The youngest brother uses the "Cloak of Invisibility" to hide from Death, until at "very old age" he takes it off and gives it to his son. Then, he greets Death "gladly" and "as an old friend" and departs from "this life." Such a satisfying close to this tale--it still packs a punch even after a second reading. Simple, powerful, and poignant, "The Tale of the Three Brothers" introduces theories about the use and abuse of power (also strong in the series) and shares important messages about life and death. There are many ways in which this tale informs and enhances Harry Potter and the Deathly Hallows (the curious should reread Chapter Thirty-Five, "King’s Cross" and discuss), but our favorite is highlighted by the message that Dumbledore himself imparts to Harry about accepting Death and embracing life: "Do not pity the dead, Harry. Pity the living, and above all, those who live without love." The youngest brother did not try to cheat Death or harm others with his power; instead, he used his gift to live simply and without fear of Death, so that at the end of a long and happy life, he was able to go willingly from this world.

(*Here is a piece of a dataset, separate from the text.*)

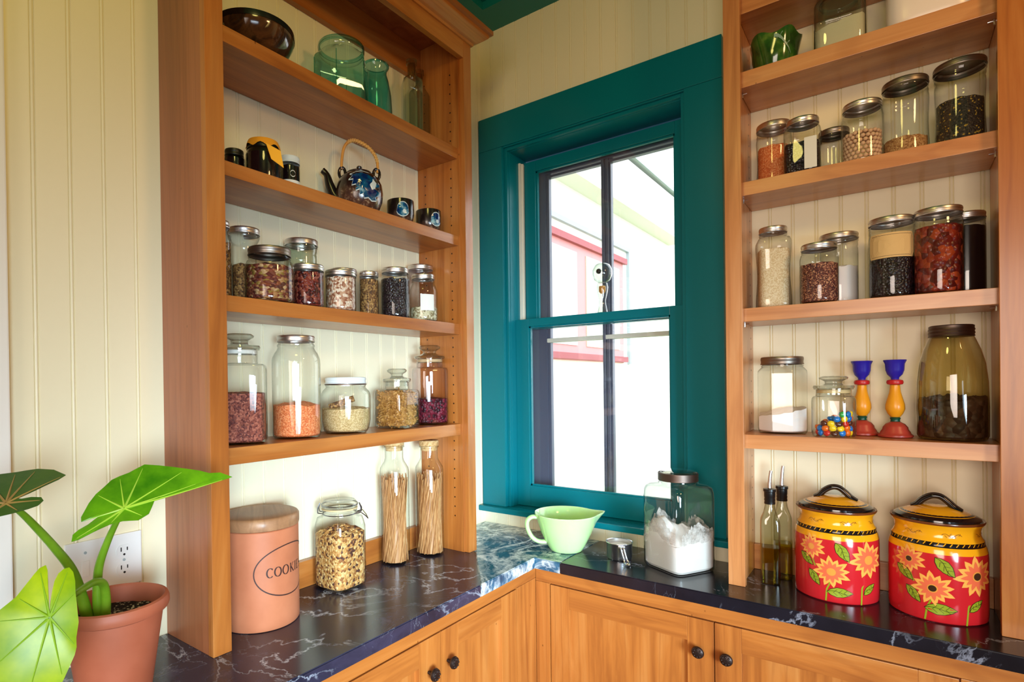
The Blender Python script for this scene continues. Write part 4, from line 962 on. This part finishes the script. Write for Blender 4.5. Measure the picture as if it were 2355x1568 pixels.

It is a true testament to Rowling’s talent that her fairy tales carry such a strong message, but never appear preachy or overtly didactic (this goes double for her books, and is in part why they are so special). The Tales of Beedle the Bard imparts several of the same lessons as the Harry Potter series, and the stories reverberate with Dumbledore's warning about choosing "what is right and what is easy." Whether she is warning against arrogance and greed, revealing the responsibilities that come with immense power, or extolling the importance of love and faith in oneself, Rowling's boundless imagination and masterful storytelling keep her loyal fans (young and old) coming back for more, ever eager for the next lesson.